March 23—Lenten Devotional 2014

Lent2014Then Moses ordered Israel to set out from the Red Sea, and they went into the wilderness of Shur. They went for three days in the wilderness and found no water. When they came to Marah, they could not drink the water of Marah because it was bitter. That is why it was called Marah. And the people complained against Moses, saying, “What shall we drink?” He cried out to the LORD; and the LORD showed him a piece of wood; he threw it into the water, and the water became sweet. 
Exodus 15:22-25

It is easy to imagine that once Pharaoh finally let the Children of Israel go they would have thought the Promised Land was just around the corner. Instead, they leave behind the lush, beautiful, verdant land of Egypt, the Valley of the Nile, to enter into a desert waste, furiously hot, treeless, and with bitter water. They would have been struck by the stark contrast between the rich, fertile land they left behind and the scorching wilderness where God’s pillar of cloud and fire was leading. God promised them a land of “milk and honey” and gives them the Wilderness!

But the Israelites are not just wandering in the Wilderness. The Exodus is more than a journey in time and space, but a journey towards transformation. It is one thing to get the Israelites out of the bondage of Egypt, and another thing to get the bondage of Egypt out of them. The Wilderness is a school of the soul, a crucible for their growth and maturation. It will at times seem as though God has abandoned them. But the Wilderness is necessary to cultivate reliance on God, and an honest relationship with Him.
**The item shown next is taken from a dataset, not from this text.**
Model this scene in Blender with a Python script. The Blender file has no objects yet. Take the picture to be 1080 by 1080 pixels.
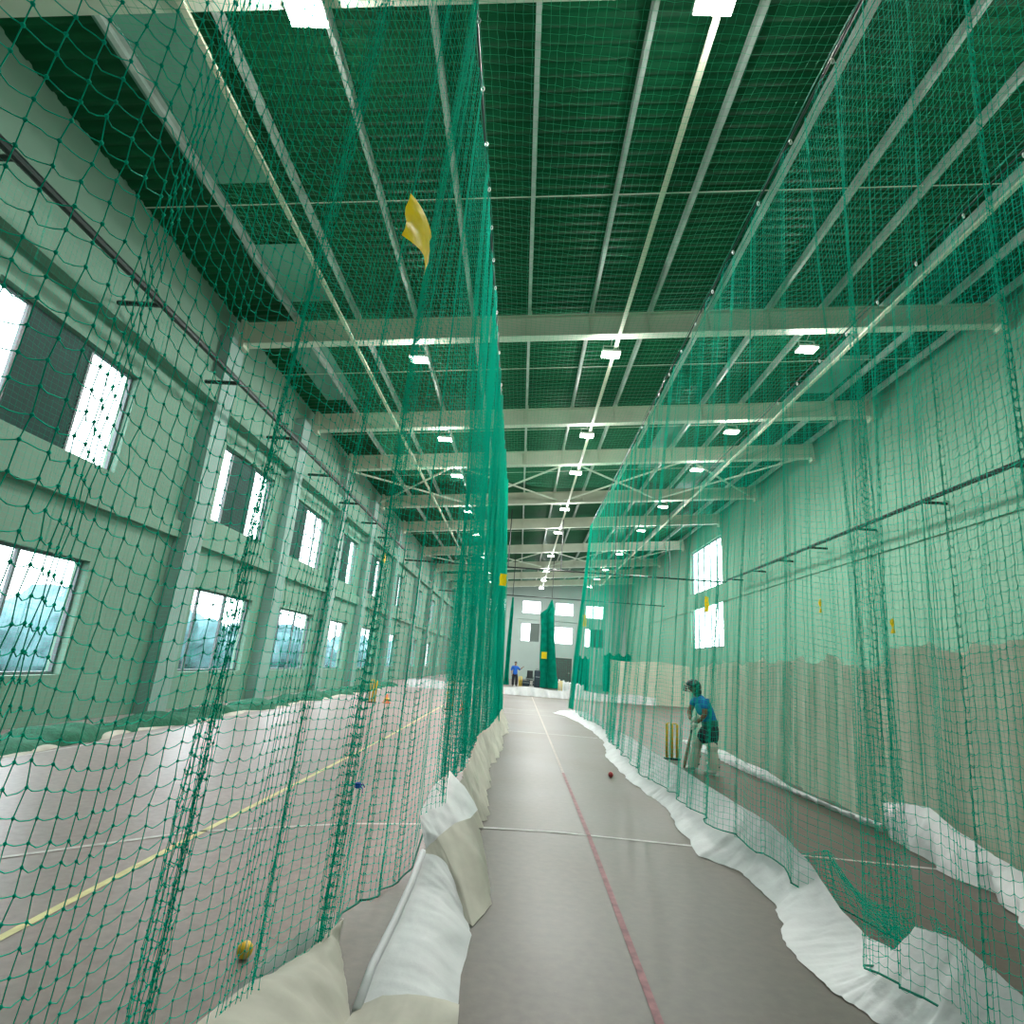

Our growth will also require Wilderness time. Often when we leave our “Egypt” behind, whether a hurtful relationship, demeaning job, enslaving addiction, or any kind of loss, we expect God to immediately lead us to something new. Instead, we find ourselves in a kind of “no-man’s land” betwixt the old and the new. The Wilderness can leave us worrying about our finances, our future, our families, and our faith. But the Holy Spirit leads us into the Wilderness, no less than He leads the Israelites to be schooled by God. The way of the Lord is through the Wilderness.

REFLECTION

  • Most everyone experiences Wilderness times. Would you say that you are in the Wilderness right now, coming out of the Wilderness, or, can see a Wilderness coming up ahead?
  • What does Wilderness feel like to you?
  • What do you sense that God might be saying to you in the Wilderness times?
  • What do you want to say to God about the Wilderness times?